-- Start of COLLECTED DATA --

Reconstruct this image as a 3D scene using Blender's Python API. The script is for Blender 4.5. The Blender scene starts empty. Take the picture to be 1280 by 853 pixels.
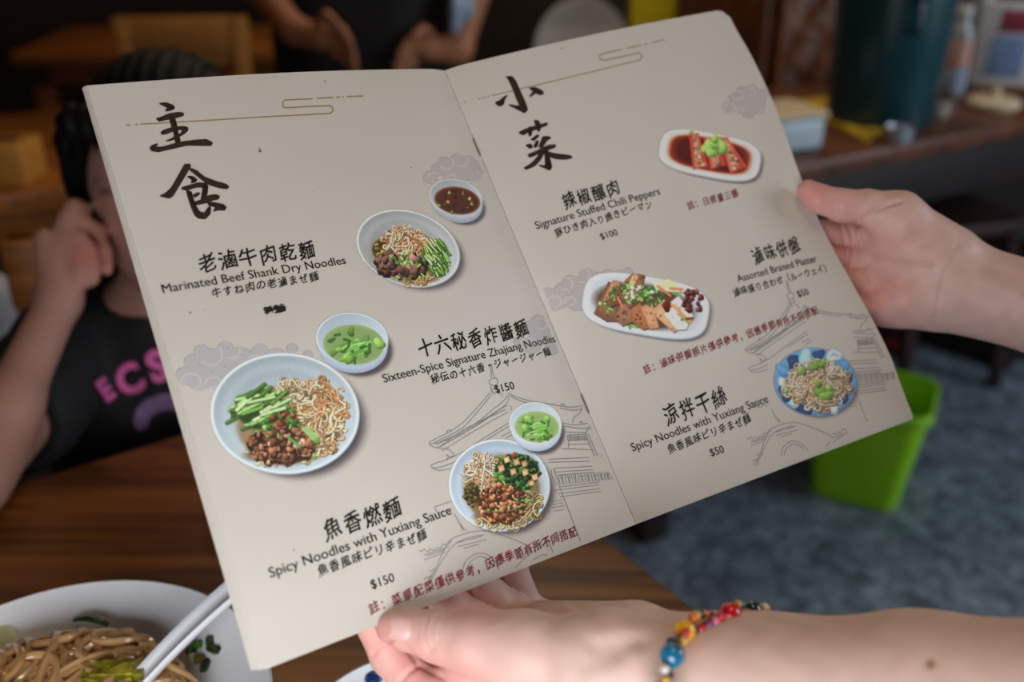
import bpy, bmesh, math, random
import numpy as np
from mathutils import Vector, Matrix
from mathutils.bvhtree import BVHTree

random.seed(4); RNG = np.random.default_rng(4)
SC = bpy.context.scene
COL = SC.collection

# ------------------------------------------------------------------ camera, world, lights, exposure
PITCH = math.radians(26); FPX = 1244.0; CAM = np.array([0, 0, 1.25])
cd = bpy.data.cameras.new('camera'); cam = bpy.data.objects.new('camera', cd); COL.objects.link(cam)
cam.location = CAM; cam.rotation_euler = (math.pi/2 - PITCH, 0, 0)
cd.sensor_width = 36; cd.lens = 36*FPX/1280; cd.clip_start = 0.02
cd.dof.use_dof = True; cd.dof.focus_distance = 0.535; cd.dof.aperture_fstop = 4.0; cd.dof.aperture_blades = 9
SC.camera = cam
SC.view_settings.view_transform = 'Standard'; SC.view_settings.look = 'None'
SC.view_settings.exposure = 0.0; SC.view_settings.gamma = 1.0; SC.view_settings.use_curve_mapping = False

w = bpy.data.worlds.new('world'); SC.world = w; w.use_nodes = True
w.node_tree.nodes['Background'].inputs[0].default_value = (0.75, 0.80, 1.0, 1)
w.node_tree.nodes['Background'].inputs[1].default_value = 0.07

def area(name, loc, target, size, power, color, size_y=None, spread=180):
    l = bpy.data.lights.new(name, 'AREA'); l.energy = power; l.color = color; l.size = size
    if size_y: l.shape = 'RECTANGLE'; l.size_y = size_y
    l.spread = math.radians(spread)
    o = bpy.data.objects.new(name, l); COL.objects.link(o); o.location = loc
    o.rotation_euler = (Vector(target)-Vector(loc)).to_track_quat('-Z', 'Y').to_euler()
    return o
area('window_daylight', (-0.10, -0.22, 0.92), (-0.02, 0.40, 0.70), 0.5, 3.0, (0.92, 0.96, 1.0), 0.5, 120)
area('ceiling_lamp_light', (0.3, 0.3, 2.55), (0.1, 0.6, 0.9), 0.5, 4.0, (1.0, 0.71, 0.44))
area('back_fill_light', (-0.55, 2.45, 2.5), (-0.5, 2.5, 0), 0.5, 3.0, (1.0, 0.68, 0.40))  # added fill without a visible fixture, lifts the white chair at the back
area('counter_fill_light', (0.45, 2.5, 2.5), (0.5, 2.6, 0.6), 0.5, 10.0, (1.0, 0.86, 0.70))  # added fill, no lamp seen here; brightens cartons, chair and counter items
area('right_fill_light', (3.0, 0.8, 1.6), (1.0, 2.0, 0.3), 1.2, 36.0, (0.80, 0.90, 1.0), 1.6)  # unseen cool area light from the right, raised to brighten bin and floor

# ------------------------------------------------------------------ helpers
def lin(c):
    c = np.asarray(c, float)/255.0
    return np.where(c <= .04045, c/12.92, ((c+.055)/1.055)**2.4)
def V(px, py, d):                       # a point seen at pixel (px, py) at depth d in front of the camera
    px = np.asarray(px, float); py = np.asarray(py, float)
    x = (px-640)/FPX*d; y = -(py-426.5)/FPX*d
    s, c = math.sin(PITCH), math.cos(PITCH)
    return np.stack([x, c*d + s*y, -s*d + c*y], -1) + CAM
def project(P):
    Q = np.asarray(P, float)-CAM; s, c = math.sin(PITCH), math.cos(PITCH)
    d = Q[..., 1]*c - Q[..., 2]*s; y = Q[..., 1]*s + Q[..., 2]*c
    return np.stack([640+FPX*Q[..., 0]/d, 426.5-FPX*y/d], -1), d
def onz(px, py, z):
    r = V(px, py, 1.0)-CAM; t = (z-CAM[2])/r[2]
    return CAM + r*t

ORIG = {}
def put(name, verts, faces, mat, parent=None, smooth=True, col=None, label=None, base=None, mats=None, midx=None):
    verts = np.asarray(verts, float).reshape(-1, 3)
    if parent is not None: O = ORIG[parent.name]
    elif base is not None: O = np.asarray(base, float)
    else:
        lo, hi = verts.min(0), verts.max(0); O = np.array([(lo[0]+hi[0])/2, (lo[1]+hi[1])/2, lo[2]])
    me = bpy.data.meshes.new(name)
    if isinstance(faces, np.ndarray): faces = faces.tolist()
    me.from_pydata((verts-O).tolist(), [], faces)
    if smooth: me.polygons.foreach_set('use_smooth', [True]*len(me.polygons))
    if col is not None:
        a = me.color_attributes.new('Col', 'FLOAT_COLOR', 'POINT')
        c = np.ones((len(verts), 4), np.float32); c[:, :col.shape[1]] = col
        a.data.foreach_set('color', c.ravel())
    me.materials.append(mat)
    if mats:
        for m in mats: me.materials.append(m)
        me.polygons.foreach_set('material_index', midx)
    me.update()
    o = bpy.data.objects.new(name, me); COL.objects.link(o)
    if parent is not None: o.parent = parent; ORIG[o.name] = O
    else: o.location = O; ORIG[o.name] = O
    if label: o['label'] = label
    return o
def thing(name, loc, label, cat, group=None):
    o = bpy.data.objects.new(name, None); COL.objects.link(o); o.location = loc; o.empty_display_size = .05
    ORIG[o.name] = np.asarray(loc, float); return tag(o, label, cat, group)
def tag(o, label, cat, group=None):
    o['label'] = label; o['category'] = cat
    if group: o['group'] = group
    return o
def struct(o): o['kind'] = 'structure'; return o
def dup(root, loc, label, rotz=0, group=None):
    r = root.copy(); COL.objects.link(r); r.location = loc; r.rotation_euler = (0, 0, rotz); r['label'] = label
    if group: r['group'] = group
    for ch in list(root.children):
        c = ch.copy(); COL.objects.link(c); c.parent = r
        for g in ch.children:
            d = g.copy(); COL.objects.link(d); d.parent = c
    return r

class MB:
    def __init__(s): s.v = []; s.f = []
    def add(s, v, f):
        n = len(s.v); s.v += [tuple(map(float, p)) for p in v]; s.f += [tuple(int(i)+n for i in q) for q in f]; return s
    def bm(s, bm, M=None):
        if M is not None: bm.transform(M)
        bm.verts.ensure_lookup_table(); bm.verts.index_update()
        s.add([v.co for v in bm.verts], [[v.index for v in f.verts] for f in bm.faces]); bm.free(); return s
    def box(s, c, size, bev=.003, rot=(0, 0, 0), seg=2, taper=None):
        bm = bmesh.new(); bmesh.ops.create_cube(bm, size=1)
        for v in bm.verts:
            k = 1.0
            if taper and v.co.z < 0: k = taper
            v.co = Vector((v.co.x*size[0]*k, v.co.y*size[1]*k, v.co.z*size[2]))
        if bev: bmesh.ops.bevel(bm, geom=bm.edges[:], offset=bev, segments=seg, profile=.5, affect='EDGES')
        from mathutils import Euler
        return s.bm(bm, Matrix.Translation(Vector(c)) @ Euler(rot).to_matrix().to_4x4())
    def lathe(s, prof, c, n=40, M=None):
        v = []; f = []
        for (r, z) in prof:
            for k in range(n):
                a = 2*math.pi*k/n; v.append(Vector((r*math.cos(a), r*math.sin(a), z)))
        m = len(prof)
        for i in range(m-1):
            for k in range(n): f.append((i*n+k, i*n+(k+1) % n, (i+1)*n+(k+1) % n, (i+1)*n+k))
        f.append(tuple(range(n))[::-1]); f.append(tuple((m-1)*n+k for k in range(n)))
        if M is not None: v = [M @ p for p in v]
        return s.add([np.array(p)+np.asarray(c) for p in v], f)
    def tube(s, pts, rad, n=8, flat=None):
        pts = np.asarray(pts, float); m = len(pts)
        rad = np.broadcast_to(np.asarray(rad, float), (m,))
        T = np.gradient(pts, axis=0); T /= np.linalg.norm(T, axis=1)[:, None]+1e-12
        u = np.cross(T[0], (0, 0, 1.0));
        if np.linalg.norm(u) < 1e-3: u = np.cross(T[0], (1.0, 0, 0))
        u /= np.linalg.norm(u); vs = []
        for i in range(m):
            u = u-T[i]*np.dot(u, T[i]); u /= np.linalg.norm(u); b = np.cross(T[i], u)
            for k in range(n):
                a = 2*math.pi*k/n
                vs.append(pts[i]+rad[i]*(math.cos(a)*u+math.sin(a)*b*(flat or 1)))
        f = [(i*n+k, i*n+(k+1) % n, (i+1)*n+(k+1) % n, (i+1)*n+k) for i in range(m-1) for k in range(n)]
        f.append(tuple(range(n))[::-1]); f.append(tuple((m-1)*n+k for k in range(n)))
        return s.add(vs, f)
    def sphere(s, c, r, u=14, v=9):
        bm = bmesh.new(); bmesh.ops.create_uvsphere(bm, u_segments=u, v_segments=v, radius=1)
        r = np.broadcast_to(np.asarray(r, float), (3,))
        for q in bm.verts: q.co = Vector((q.co.x*r[0], q.co.y*r[1], q.co.z*r[2]))
        return s.bm(bm, Matrix.Translation(Vector(c)))
    def rotate(s, c, ang):
        P = np.array(s.v)-np.asarray(c); ca, sa = math.cos(ang), math.sin(ang)
        P = np.stack([P[:, 0]*ca-P[:, 1]*sa, P[:, 0]*sa+P[:, 1]*ca, P[:, 2]], 1)+np.asarray(c)
        s.v = [tuple(p) for p in P]; return s
    def put(s, name, mat, parent=None, smooth=True, **k):
        o = put(name, s.v, s.f, mat, parent, smooth, **k)
        if smooth:
            for e in ():
                pass
            try: o.data.set_sharp_from_angle(angle=math.radians(35))
            except Exception: pass
        return o

def catmull(P, n=8, closed=False):
    P = np.asarray(P, float); m = len(P); out = []
    for i in range(m if closed else m-1):
        if closed: a, b, c, d = P[(i-1) % m], P[i], P[(i+1) % m], P[(i+2) % m]
        else: a, b, c, d = P[max(i-1, 0)], P[i], P[i+1], P[min(i+2, m-1)]
        for t in np.arange(n)/n:
            out.append(.5*((2*b)+(c-a)*t+(2*a-5*b+4*c-d)*t*t+(3*b-a-3*c+d)*t**3))
    if not closed: out.append(P[-1])
    return np.array(out)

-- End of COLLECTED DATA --

WHAT NEEDS TO BE DONE => Please restate the material above line by line, exactly, beginning at its first line and ending with the line that contains "COL = SC.collection", without any pictures.

TASK RESPONSE =>
Reconstruct this image as a 3D scene using Blender's Python API. The script is for Blender 4.5. The Blender scene starts empty. Take the picture to be 1280 by 853 pixels.
import bpy, bmesh, math, random
import numpy as np
from mathutils import Vector, Matrix
from mathutils.bvhtree import BVHTree

random.seed(4); RNG = np.random.default_rng(4)
SC = bpy.context.scene
COL = SC.collection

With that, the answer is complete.